BRIEF:
Once the pictures are set aside, transcribe the remaining data exactly.
── DATA SHOWN
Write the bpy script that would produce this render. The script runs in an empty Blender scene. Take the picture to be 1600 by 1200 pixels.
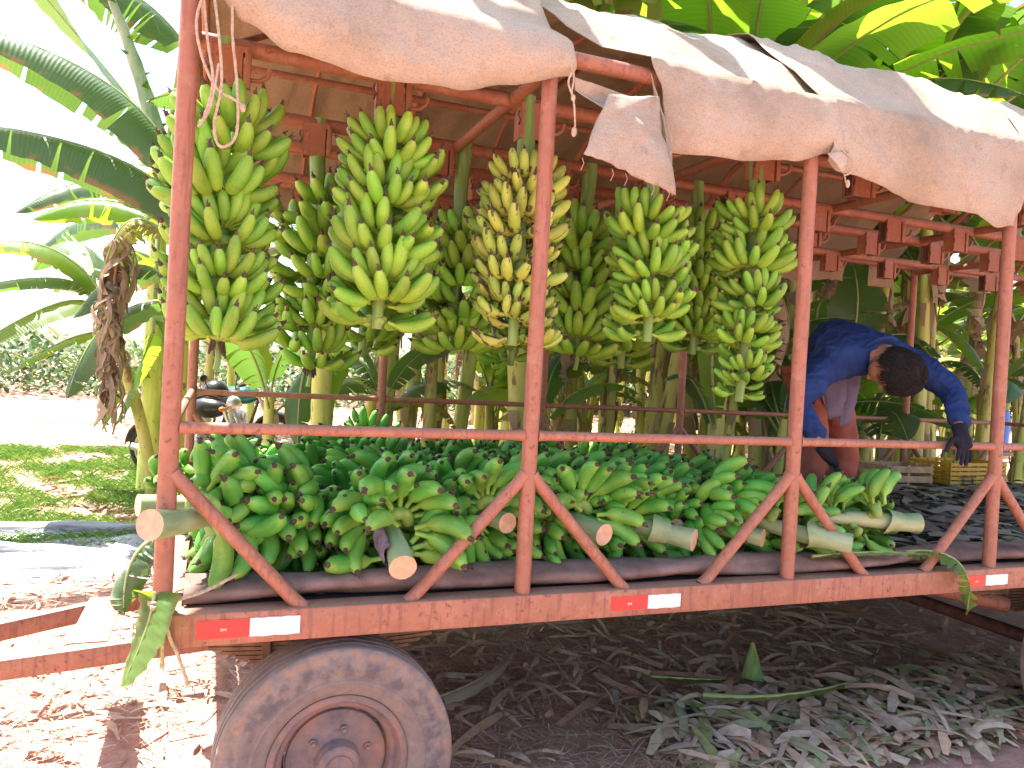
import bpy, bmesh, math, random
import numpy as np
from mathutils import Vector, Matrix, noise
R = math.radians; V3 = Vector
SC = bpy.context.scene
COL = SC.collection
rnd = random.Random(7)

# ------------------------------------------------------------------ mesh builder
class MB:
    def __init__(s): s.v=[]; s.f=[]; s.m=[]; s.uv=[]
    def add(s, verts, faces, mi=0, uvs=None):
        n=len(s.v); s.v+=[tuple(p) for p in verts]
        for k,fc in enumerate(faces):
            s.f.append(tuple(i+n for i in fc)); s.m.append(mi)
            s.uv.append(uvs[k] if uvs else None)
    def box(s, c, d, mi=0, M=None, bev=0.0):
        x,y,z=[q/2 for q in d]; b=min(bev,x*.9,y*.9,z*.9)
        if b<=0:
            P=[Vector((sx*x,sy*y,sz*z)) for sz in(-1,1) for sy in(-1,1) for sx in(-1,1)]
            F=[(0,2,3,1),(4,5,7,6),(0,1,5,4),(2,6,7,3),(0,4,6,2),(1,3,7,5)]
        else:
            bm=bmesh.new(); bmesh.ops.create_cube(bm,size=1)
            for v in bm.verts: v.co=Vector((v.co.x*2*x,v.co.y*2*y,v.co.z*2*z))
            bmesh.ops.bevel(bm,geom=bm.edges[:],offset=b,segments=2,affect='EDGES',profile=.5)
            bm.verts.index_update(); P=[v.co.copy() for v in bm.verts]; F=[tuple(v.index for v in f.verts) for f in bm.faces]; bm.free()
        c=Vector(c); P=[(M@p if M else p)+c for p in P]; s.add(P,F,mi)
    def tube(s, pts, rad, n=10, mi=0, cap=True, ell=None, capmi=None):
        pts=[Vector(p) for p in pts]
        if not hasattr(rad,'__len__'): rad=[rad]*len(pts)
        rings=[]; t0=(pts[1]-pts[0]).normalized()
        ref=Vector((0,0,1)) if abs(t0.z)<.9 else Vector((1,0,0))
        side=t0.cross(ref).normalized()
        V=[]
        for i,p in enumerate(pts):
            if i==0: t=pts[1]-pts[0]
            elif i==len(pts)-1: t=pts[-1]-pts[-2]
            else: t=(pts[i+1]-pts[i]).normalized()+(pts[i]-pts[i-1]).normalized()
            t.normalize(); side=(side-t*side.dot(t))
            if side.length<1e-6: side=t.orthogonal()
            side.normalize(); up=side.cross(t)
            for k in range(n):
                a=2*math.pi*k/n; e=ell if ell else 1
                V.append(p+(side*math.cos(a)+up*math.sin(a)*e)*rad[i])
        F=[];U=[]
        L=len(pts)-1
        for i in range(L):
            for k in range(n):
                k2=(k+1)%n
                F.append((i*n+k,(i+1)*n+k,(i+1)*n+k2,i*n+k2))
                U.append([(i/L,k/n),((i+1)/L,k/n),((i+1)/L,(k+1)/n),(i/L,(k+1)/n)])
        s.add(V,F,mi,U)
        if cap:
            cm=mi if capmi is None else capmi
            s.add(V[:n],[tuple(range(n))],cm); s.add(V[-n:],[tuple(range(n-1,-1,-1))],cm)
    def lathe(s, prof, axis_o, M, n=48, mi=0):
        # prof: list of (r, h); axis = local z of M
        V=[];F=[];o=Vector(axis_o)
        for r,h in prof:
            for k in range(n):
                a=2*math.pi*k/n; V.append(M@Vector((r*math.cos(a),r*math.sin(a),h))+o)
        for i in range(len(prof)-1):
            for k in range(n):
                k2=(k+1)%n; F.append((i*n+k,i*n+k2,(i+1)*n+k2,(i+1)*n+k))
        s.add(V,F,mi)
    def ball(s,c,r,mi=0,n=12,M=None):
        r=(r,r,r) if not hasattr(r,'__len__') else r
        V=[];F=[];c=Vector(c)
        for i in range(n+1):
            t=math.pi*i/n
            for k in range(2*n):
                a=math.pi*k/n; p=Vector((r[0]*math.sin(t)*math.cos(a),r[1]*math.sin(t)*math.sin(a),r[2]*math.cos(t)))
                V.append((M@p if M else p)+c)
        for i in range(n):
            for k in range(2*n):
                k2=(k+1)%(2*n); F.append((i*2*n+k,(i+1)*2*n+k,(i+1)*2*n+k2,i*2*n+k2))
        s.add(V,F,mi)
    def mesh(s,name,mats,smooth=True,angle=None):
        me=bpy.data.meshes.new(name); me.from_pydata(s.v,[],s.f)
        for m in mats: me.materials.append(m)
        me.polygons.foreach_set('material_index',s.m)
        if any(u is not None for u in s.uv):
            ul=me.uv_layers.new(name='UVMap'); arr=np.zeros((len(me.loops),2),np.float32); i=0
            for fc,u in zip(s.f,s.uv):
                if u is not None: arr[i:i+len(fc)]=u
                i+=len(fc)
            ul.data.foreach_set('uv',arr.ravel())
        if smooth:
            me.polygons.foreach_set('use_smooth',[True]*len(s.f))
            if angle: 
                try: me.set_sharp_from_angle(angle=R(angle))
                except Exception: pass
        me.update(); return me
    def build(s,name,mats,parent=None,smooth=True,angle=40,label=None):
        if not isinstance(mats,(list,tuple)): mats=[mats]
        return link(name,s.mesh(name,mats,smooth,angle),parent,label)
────
FULL RESPONSE:
Write the bpy script that would produce this render. The script runs in an empty Blender scene. Take the picture to be 1600 by 1200 pixels.
import bpy, bmesh, math, random
import numpy as np
from mathutils import Vector, Matrix, noise
R = math.radians; V3 = Vector
SC = bpy.context.scene
COL = SC.collection
rnd = random.Random(7)

# ------------------------------------------------------------------ mesh builder
class MB:
    def __init__(s): s.v=[]; s.f=[]; s.m=[]; s.uv=[]
    def add(s, verts, faces, mi=0, uvs=None):
        n=len(s.v); s.v+=[tuple(p) for p in verts]
        for k,fc in enumerate(faces):
            s.f.append(tuple(i+n for i in fc)); s.m.append(mi)
            s.uv.append(uvs[k] if uvs else None)
    def box(s, c, d, mi=0, M=None, bev=0.0):
        x,y,z=[q/2 for q in d]; b=min(bev,x*.9,y*.9,z*.9)
        if b<=0:
            P=[Vector((sx*x,sy*y,sz*z)) for sz in(-1,1) for sy in(-1,1) for sx in(-1,1)]
            F=[(0,2,3,1),(4,5,7,6),(0,1,5,4),(2,6,7,3),(0,4,6,2),(1,3,7,5)]
        else:
            bm=bmesh.new(); bmesh.ops.create_cube(bm,size=1)
            for v in bm.verts: v.co=Vector((v.co.x*2*x,v.co.y*2*y,v.co.z*2*z))
            bmesh.ops.bevel(bm,geom=bm.edges[:],offset=b,segments=2,affect='EDGES',profile=.5)
            bm.verts.index_update(); P=[v.co.copy() for v in bm.verts]; F=[tuple(v.index for v in f.verts) for f in bm.faces]; bm.free()
        c=Vector(c); P=[(M@p if M else p)+c for p in P]; s.add(P,F,mi)
    def tube(s, pts, rad, n=10, mi=0, cap=True, ell=None, capmi=None):
        pts=[Vector(p) for p in pts]
        if not hasattr(rad,'__len__'): rad=[rad]*len(pts)
        rings=[]; t0=(pts[1]-pts[0]).normalized()
        ref=Vector((0,0,1)) if abs(t0.z)<.9 else Vector((1,0,0))
        side=t0.cross(ref).normalized()
        V=[]
        for i,p in enumerate(pts):
            if i==0: t=pts[1]-pts[0]
            elif i==len(pts)-1: t=pts[-1]-pts[-2]
            else: t=(pts[i+1]-pts[i]).normalized()+(pts[i]-pts[i-1]).normalized()
            t.normalize(); side=(side-t*side.dot(t))
            if side.length<1e-6: side=t.orthogonal()
            side.normalize(); up=side.cross(t)
            for k in range(n):
                a=2*math.pi*k/n; e=ell if ell else 1
                V.append(p+(side*math.cos(a)+up*math.sin(a)*e)*rad[i])
        F=[];U=[]
        L=len(pts)-1
        for i in range(L):
            for k in range(n):
                k2=(k+1)%n
                F.append((i*n+k,(i+1)*n+k,(i+1)*n+k2,i*n+k2))
                U.append([(i/L,k/n),((i+1)/L,k/n),((i+1)/L,(k+1)/n),(i/L,(k+1)/n)])
        s.add(V,F,mi,U)
        if cap:
            cm=mi if capmi is None else capmi
            s.add(V[:n],[tuple(range(n))],cm); s.add(V[-n:],[tuple(range(n-1,-1,-1))],cm)
    def lathe(s, prof, axis_o, M, n=48, mi=0):
        # prof: list of (r, h); axis = local z of M
        V=[];F=[];o=Vector(axis_o)
        for r,h in prof:
            for k in range(n):
                a=2*math.pi*k/n; V.append(M@Vector((r*math.cos(a),r*math.sin(a),h))+o)
        for i in range(len(prof)-1):
            for k in range(n):
                k2=(k+1)%n; F.append((i*n+k,i*n+k2,(i+1)*n+k2,(i+1)*n+k))
        s.add(V,F,mi)
    def ball(s,c,r,mi=0,n=12,M=None):
        r=(r,r,r) if not hasattr(r,'__len__') else r
        V=[];F=[];c=Vector(c)
        for i in range(n+1):
            t=math.pi*i/n
            for k in range(2*n):
                a=math.pi*k/n; p=Vector((r[0]*math.sin(t)*math.cos(a),r[1]*math.sin(t)*math.sin(a),r[2]*math.cos(t)))
                V.append((M@p if M else p)+c)
        for i in range(n):
            for k in range(2*n):
                k2=(k+1)%(2*n); F.append((i*2*n+k,(i+1)*2*n+k,(i+1)*2*n+k2,i*2*n+k2))
        s.add(V,F,mi)
    def mesh(s,name,mats,smooth=True,angle=None):
        me=bpy.data.meshes.new(name); me.from_pydata(s.v,[],s.f)
        for m in mats: me.materials.append(m)
        me.polygons.foreach_set('material_index',s.m)
        if any(u is not None for u in s.uv):
            ul=me.uv_layers.new(name='UVMap'); arr=np.zeros((len(me.loops),2),np.float32); i=0
            for fc,u in zip(s.f,s.uv):
                if u is not None: arr[i:i+len(fc)]=u
                i+=len(fc)
            ul.data.foreach_set('uv',arr.ravel())
        if smooth:
            me.polygons.foreach_set('use_smooth',[True]*len(s.f))
            if angle: 
                try: me.set_sharp_from_angle(angle=R(angle))
                except Exception: pass
        me.update(); return me
    def build(s,name,mats,parent=None,smooth=True,angle=40,label=None):
        if not isinstance(mats,(list,tuple)): mats=[mats]
        return link(name,s.mesh(name,mats,smooth,angle),parent,label)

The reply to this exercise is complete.